Em entrevista ao Valor Econômico, o presidente nacional do PSB, Carlos Siqueira, afirmou que há uma “escassez extraordinária de lideranças jovens na esquerda”. A declaração chama atenção, mas revela mais sobre a lógica interna dos partidos do que sobre a juventude em si. A ausência de renovação nas cúpulas não é culpa da base. É consequência direta da forma como as estruturas partidárias continuam operando: fechadas, centralizadas e resistentes à diversidade real.
A juventude está nas ruas, nas grotas, nas ocupações, nas universidades, nas redes e nas periferias. Há milhares de jovens lideranças surgindo em movimentos negros, indígenas, feministas, LGBTQIAPN+, de juventude popular e estudantil. Lideranças que organizam protestos, ocupam escolas, constroem redes de cuidado, enfrentam a violência policial, combatem a fome e articulam cultura, arte e política todos os dias em territórios onde o Estado não chega. O que falta não são lideranças. Falta escuta. Falta espaço real. Falta vontade política para que essas vozes cheguem aos espaços de decisão.
O próprio Manifesto e Programa do PSB, aprovado em 2022, reconhece que “mesmo a esquerda (...) não modernizou a prática política” e que “parte dela aderiu às formas tradicionais de realizar alianças, por meio do corporativismo, do patrimonialismo, da fisiologia e da corrupção”. Está dito, com clareza.

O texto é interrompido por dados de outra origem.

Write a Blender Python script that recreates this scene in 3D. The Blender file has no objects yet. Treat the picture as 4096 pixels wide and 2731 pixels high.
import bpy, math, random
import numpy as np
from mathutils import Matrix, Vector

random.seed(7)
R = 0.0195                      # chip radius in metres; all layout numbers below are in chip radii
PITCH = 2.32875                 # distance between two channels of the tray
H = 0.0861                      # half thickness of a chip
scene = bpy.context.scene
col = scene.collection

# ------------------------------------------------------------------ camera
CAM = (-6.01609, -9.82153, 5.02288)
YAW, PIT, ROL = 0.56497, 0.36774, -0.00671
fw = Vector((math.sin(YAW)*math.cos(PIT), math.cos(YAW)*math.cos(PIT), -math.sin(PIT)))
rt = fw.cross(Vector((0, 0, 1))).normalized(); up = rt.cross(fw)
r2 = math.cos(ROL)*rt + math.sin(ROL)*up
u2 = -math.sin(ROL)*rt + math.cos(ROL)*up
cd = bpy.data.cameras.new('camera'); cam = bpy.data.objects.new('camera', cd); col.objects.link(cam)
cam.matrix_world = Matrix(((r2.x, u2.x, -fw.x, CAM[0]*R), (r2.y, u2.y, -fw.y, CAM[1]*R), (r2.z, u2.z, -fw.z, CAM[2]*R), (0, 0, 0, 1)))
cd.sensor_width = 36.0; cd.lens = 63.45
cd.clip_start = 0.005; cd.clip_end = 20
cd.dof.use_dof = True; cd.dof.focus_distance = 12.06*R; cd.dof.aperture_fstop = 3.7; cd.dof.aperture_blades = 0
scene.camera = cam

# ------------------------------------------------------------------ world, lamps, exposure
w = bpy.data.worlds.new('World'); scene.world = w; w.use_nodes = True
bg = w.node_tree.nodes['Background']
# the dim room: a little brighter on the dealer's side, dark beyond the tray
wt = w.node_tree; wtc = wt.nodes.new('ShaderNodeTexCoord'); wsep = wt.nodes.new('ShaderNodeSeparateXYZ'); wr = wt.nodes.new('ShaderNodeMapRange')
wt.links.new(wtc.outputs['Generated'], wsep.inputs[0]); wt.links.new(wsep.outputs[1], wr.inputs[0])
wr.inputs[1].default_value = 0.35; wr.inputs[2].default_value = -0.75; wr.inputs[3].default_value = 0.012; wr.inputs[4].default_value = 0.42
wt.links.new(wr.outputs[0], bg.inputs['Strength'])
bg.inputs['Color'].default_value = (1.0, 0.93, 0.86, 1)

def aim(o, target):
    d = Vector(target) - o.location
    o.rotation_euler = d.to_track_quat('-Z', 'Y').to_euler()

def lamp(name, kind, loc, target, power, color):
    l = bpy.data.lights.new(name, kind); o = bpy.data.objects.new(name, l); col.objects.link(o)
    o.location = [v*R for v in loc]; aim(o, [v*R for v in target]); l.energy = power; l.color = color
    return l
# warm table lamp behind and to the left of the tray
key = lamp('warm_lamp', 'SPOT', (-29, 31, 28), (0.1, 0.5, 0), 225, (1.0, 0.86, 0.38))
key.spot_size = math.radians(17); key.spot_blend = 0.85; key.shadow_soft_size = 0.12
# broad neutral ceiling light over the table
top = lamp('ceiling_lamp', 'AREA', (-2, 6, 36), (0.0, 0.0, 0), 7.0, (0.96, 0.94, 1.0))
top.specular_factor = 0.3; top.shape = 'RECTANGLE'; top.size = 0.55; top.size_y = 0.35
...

O problema não está na juventude, está na estrutura.
Não por acaso, o exemplo citado como renovação por Siqueira é João Campos, neto de Miguel Arraes e filho de Eduardo Campos. A sucessão familiar é vendida como “novidade”. Em Alagoas, desde 2023, o PSB estadual está nas mãos da filha do governador Paulo Dantas, filiado ao MDB e aliado dos Calheiros. É difícil falar em renovação quando o partido, na prática, opera como extensão de um projeto de poder tradicional.

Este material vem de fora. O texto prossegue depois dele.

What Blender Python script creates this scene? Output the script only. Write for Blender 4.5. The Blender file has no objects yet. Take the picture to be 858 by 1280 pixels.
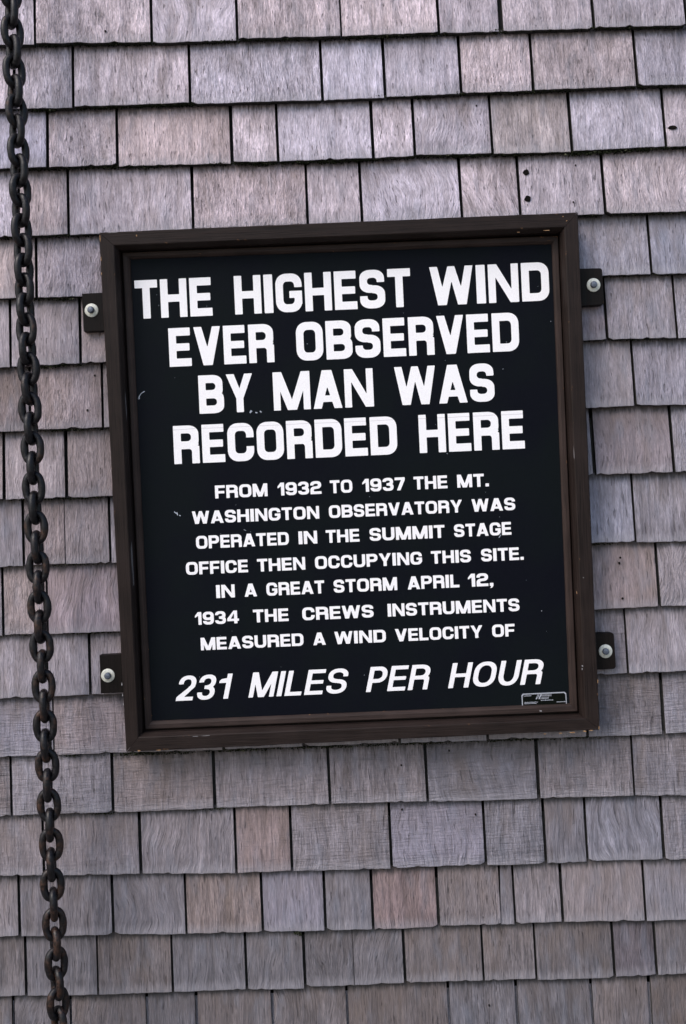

Esse cenário não é exclusividade do PSB, mas o partido carrega a responsabilidade de quem afirma estar comprometido com um “socialismo criativo”, com uma “autorreforma” e com um “projeto radicalmente democrático”. Se é assim, precisa começar por reconhecer que juventude não é sinônimo de sobrenome. E que as lideranças que importam, hoje, não estão apenas em gabinetes nem nas dinastias partidárias. Estão nas vielas, nos cursinhos populares, nas ocupações urbanas, nas aldeias e quilombos, nas redes de mobilização do semiárido, nos coletivos culturais que sobrevivem com quase nada.
A esquerda precisa parar de procurar lideranças jovens que apenas reproduzam seu discurso. Precisa aceitar o conflito, a crítica, o incômodo que vem das margens. Se não for capaz disso, continuará refém dos seus próprios limites e se tornará irrelevante para a geração que está chegando com força, mas não com paciência para esperar ser “convidada”.
Não faltam jovens. Faltam partidos dispostos a abrir mão do controle, a democratizar suas estruturas e a disputar o país com quem já está nas trincheiras reais da desigualdade.
Enquanto isso não mudar, qualquer discurso sobre escassez de lideranças será apenas uma cortina de fumaça para encobrir a falta de coragem política nas cúpulas ou, pior, para disfarçar o fato de que na prática só interessam as lideranças com sobrenome.